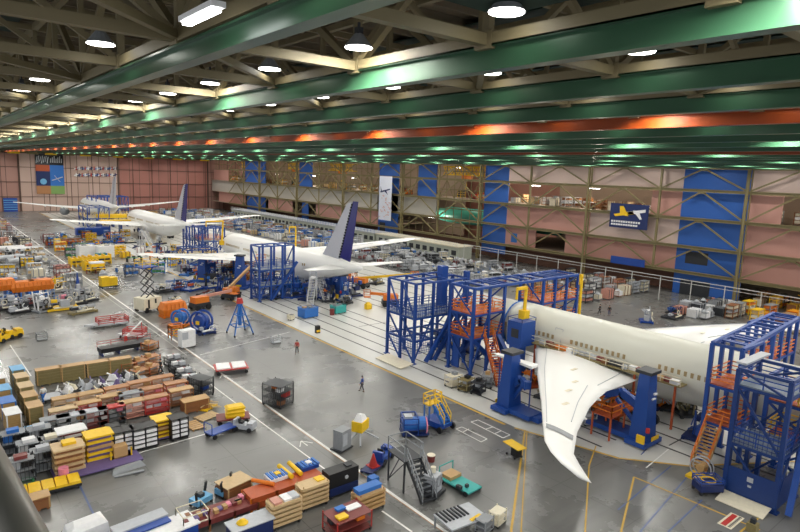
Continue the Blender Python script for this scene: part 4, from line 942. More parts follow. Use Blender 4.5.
# gray small frames on floor
for k, (px, py, c) in enumerate(((276, 343, 'silver'), (42, 340, 'grey'))):
    r = T('wire_cart', ['small silver wire cart near the person in red', 'small grey wire cage standing alone at the left'][k], 'cart', at(px, py)); G().rails([(-.6, -.4), (.6, -.4), (.6, .4), (-.6, .4)], .15, .8, .05, 3).build('frame', c, r); G().box(-.6, -.4, .12, .6, .4, .16).build('deck', c, r); wheels(r, .5, .35, .06)
# ---------------- red boat shaped frames, conveyor etc
def skid(lb, px, py, L, W, c, top, rz):
    r = T('frame_trailer', lb, 'frame', at(px, py), rz); g = G().poly([(-L/2, -W/2, .3), (L*.2, -W/2, .3), (L/2, 0, .3), (L*.2, W/2, .3), (-L/2, W/2, .3)], (0, 0, .18)); g.build('deck', top, r)
    g = G().rails([(-L/2, -W/2), (L*.2, -W/2), (L*.2, W/2), (-L/2, W/2)], .4, .8, .09, 3); [g.bar((-L/2+k*L*.7/6, -W/2, .45), (-L/2+(k+1)*L*.7/6, W/2, 1.2), .07) for k in range(6)]; g.build('frame', c, r); wheels(r, L*.3, W*.4, .2, 'wheel')
skid('red framed trailer with pointed white deck near the floor line', 106, 326, 5.6, 2, 'red', 'silver', pi+.0); skid('small red and white frame trailer beside the black conveyor', 131, 337, 3.6, 1.7, 'red', 'white', 2.5)
r = T('tow_bar', 'white tow bar propped on the small red trailer', 'bar', at(133, 337)); G().bar((-1.2, -1.2, .5), (1.5, 1.3, 1.7), .16).build('tube', 'white', r); G().cb(-1.2, -1.2, .3, .3, .3, .6).build('foot', 'red', r); G().cb(1.5, 1.3, .8, .1, .1, 1.6).build('leg', 'red', r)
r = T('conveyor', 'long black conveyor bench behind the olive crates', 'conveyor', at(127, 351), .1); G().box(-3.2, -.7, .45, 3.2, .7, .95).build('belt', 'black', r); g = G(); [g.box(x-.08, -.6, 0, x+.08, .6, .45) for x in (-3, -1.1, 1.1, 3)]; g.build('leg', 'navy', r); G().rails([(-3.2, .7), (3.2, .7)], .95, .6, .05, 2, False).build('side_rail', 'red', r)
for k, (px, py) in enumerate(((128, 371), (140, 368), (151, 364), (140, 378), (152, 374), (150, 350))):
    shelfcart('rust red tube frame cart behind the wooden racks, '+['leftmost of the back pair', 'in the middle of the group', 'beside the person in black', 'nearest of the group', 'lower right of the group', 'farthest of the group'][k], at(px, py), 1.7, 1.3, 1.0, 2, 'rust', 'copper', .1*k, [(0, 0, 1, .8, .6, .3, 'silver', 'tote'), (-.3, .2, 2, .5, .5, .3, 'tan', 'carton')])
# ---------------- bottom centre: long jig table and blue machines
ux = .0
def jig(lb, px, py, L, W, h, c, c2, rz=0):
    r = T('jig_table', lb, 'table', at(px, py), rz); G().box(-L/2, -W/2, h-.35, L/2, W/2, h).build('bed', c, r)
    g = G(); n = max(2, int(L/1.5))
    for k in range(n+1):
        for s in (-1, 1): g.box(-L/2+L*k/n-.07, s*W/2-.07 if s > 0 else -W/2, 0, -L/2+L*k/n+.07, s*W/2 if s > 0 else -W/2+.1, h)
    g.build('leg', c2, r); return r
r = jig('long rust orange jig bench carrying blue pallets and yellow tubes', 284, 497, 5.6, 1.5, 1.15, 'rust', 'orange', -.0)
G().box(-2.8, -.78, .3, 2.8, -.74, .8).build('side_panel', 'rust', r)
r = jig('long maroon and purple parts bench left of the rust orange one', 218, 521, 5.0, 1.6, .8, 'maroon', 'brown', 0)
for k in range(14): G().cb(-2.2+.33*k, R.uniform(-.5, .5), .9, .28, .4, R.uniform(.12, .35)).build('fixture', R.choice(['purple', 'brown', 'pink', 'maroon', 'tan']), r)
G().rails([(-2.5, -.8), (-.9, -.8), (-.9, .6), (-2.5, .6)], .3, 1.2, .05, 2).build('tube_frame', 'cream', r)
def on(px, py, z): return at(px, py, z)
for k, (px, py, c) in enumerate(((276, 476, 'midblue'), (307, 465, 'midblue'))):
    x, y, z = on(px, py, 1.3); r = T('parts_tray', 'blue and white tray of fittings on the rust bench, '+['left one', 'right one'][k], 'tray', (x, y, 1.153)); G().box(-.7, -.55, 0, .7, .55, .25).build('tray', 'white' if k == 0 else 'blue', r); g = G(); [g.box(-.6+.3*i, -.5, .25, -.42+.3*i, .5, .34) for i in range(5)]; g.build('divider', c, r); G().cb(.1, 0, .32, .4, .4, .16).build('fitting', 'yellow' if k == 0 else 'white', r)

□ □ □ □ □

→ **Exercise**:
Exclude the images and reproduce the remaining data exactly.

→ **Result**:
Continue the Blender Python script for this scene: part 4, from line 942. More parts follow. Use Blender 4.5.
# gray small frames on floor
for k, (px, py, c) in enumerate(((276, 343, 'silver'), (42, 340, 'grey'))):
    r = T('wire_cart', ['small silver wire cart near the person in red', 'small grey wire cage standing alone at the left'][k], 'cart', at(px, py)); G().rails([(-.6, -.4), (.6, -.4), (.6, .4), (-.6, .4)], .15, .8, .05, 3).build('frame', c, r); G().box(-.6, -.4, .12, .6, .4, .16).build('deck', c, r); wheels(r, .5, .35, .06)
# ---------------- red boat shaped frames, conveyor etc
def skid(lb, px, py, L, W, c, top, rz):
    r = T('frame_trailer', lb, 'frame', at(px, py), rz); g = G().poly([(-L/2, -W/2, .3), (L*.2, -W/2, .3), (L/2, 0, .3), (L*.2, W/2, .3), (-L/2, W/2, .3)], (0, 0, .18)); g.build('deck', top, r)
    g = G().rails([(-L/2, -W/2), (L*.2, -W/2), (L*.2, W/2), (-L/2, W/2)], .4, .8, .09, 3); [g.bar((-L/2+k*L*.7/6, -W/2, .45), (-L/2+(k+1)*L*.7/6, W/2, 1.2), .07) for k in range(6)]; g.build('frame', c, r); wheels(r, L*.3, W*.4, .2, 'wheel')
skid('red framed trailer with pointed white deck near the floor line', 106, 326, 5.6, 2, 'red', 'silver', pi+.0); skid('small red and white frame trailer beside the black conveyor', 131, 337, 3.6, 1.7, 'red', 'white', 2.5)
r = T('tow_bar', 'white tow bar propped on the small red trailer', 'bar', at(133, 337)); G().bar((-1.2, -1.2, .5), (1.5, 1.3, 1.7), .16).build('tube', 'white', r); G().cb(-1.2, -1.2, .3, .3, .3, .6).build('foot', 'red', r); G().cb(1.5, 1.3, .8, .1, .1, 1.6).build('leg', 'red', r)
r = T('conveyor', 'long black conveyor bench behind the olive crates', 'conveyor', at(127, 351), .1); G().box(-3.2, -.7, .45, 3.2, .7, .95).build('belt', 'black', r); g = G(); [g.box(x-.08, -.6, 0, x+.08, .6, .45) for x in (-3, -1.1, 1.1, 3)]; g.build('leg', 'navy', r); G().rails([(-3.2, .7), (3.2, .7)], .95, .6, .05, 2, False).build('side_rail', 'red', r)
for k, (px, py) in enumerate(((128, 371), (140, 368), (151, 364), (140, 378), (152, 374), (150, 350))):
    shelfcart('rust red tube frame cart behind the wooden racks, '+['leftmost of the back pair', 'in the middle of the group', 'beside the person in black', 'nearest of the group', 'lower right of the group', 'farthest of the group'][k], at(px, py), 1.7, 1.3, 1.0, 2, 'rust', 'copper', .1*k, [(0, 0, 1, .8, .6, .3, 'silver', 'tote'), (-.3, .2, 2, .5, .5, .3, 'tan', 'carton')])
# ---------------- bottom centre: long jig table and blue machines
ux = .0
def jig(lb, px, py, L, W, h, c, c2, rz=0):
    r = T('jig_table', lb, 'table', at(px, py), rz); G().box(-L/2, -W/2, h-.35, L/2, W/2, h).build('bed', c, r)
    g = G(); n = max(2, int(L/1.5))
    for k in range(n+1):
        for s in (-1, 1): g.box(-L/2+L*k/n-.07, s*W/2-.07 if s > 0 else -W/2, 0, -L/2+L*k/n+.07, s*W/2 if s > 0 else -W/2+.1, h)
    g.build('leg', c2, r); return r
r = jig('long rust orange jig bench carrying blue pallets and yellow tubes', 284, 497, 5.6, 1.5, 1.15, 'rust', 'orange', -.0)
G().box(-2.8, -.78, .3, 2.8, -.74, .8).build('side_panel', 'rust', r)
r = jig('long maroon and purple parts bench left of the rust orange one', 218, 521, 5.0, 1.6, .8, 'maroon', 'brown', 0)
for k in range(14): G().cb(-2.2+.33*k, R.uniform(-.5, .5), .9, .28, .4, R.uniform(.12, .35)).build('fixture', R.choice(['purple', 'brown', 'pink', 'maroon', 'tan']), r)
G().rails([(-2.5, -.8), (-.9, -.8), (-.9, .6), (-2.5, .6)], .3, 1.2, .05, 2).build('tube_frame', 'cream', r)
def on(px, py, z): return at(px, py, z)
for k, (px, py, c) in enumerate(((276, 476, 'midblue'), (307, 465, 'midblue'))):
    x, y, z = on(px, py, 1.3); r = T('parts_tray', 'blue and white tray of fittings on the rust bench, '+['left one', 'right one'][k], 'tray', (x, y, 1.153)); G().box(-.7, -.55, 0, .7, .55, .25).build('tray', 'white' if k == 0 else 'blue', r); g = G(); [g.box(-.6+.3*i, -.5, .25, -.42+.3*i, .5, .34) for i in range(5)]; g.build('divider', c, r); G().cb(.1, 0, .32, .4, .4, .16).build('fitting', 'yellow' if k == 0 else 'white', r)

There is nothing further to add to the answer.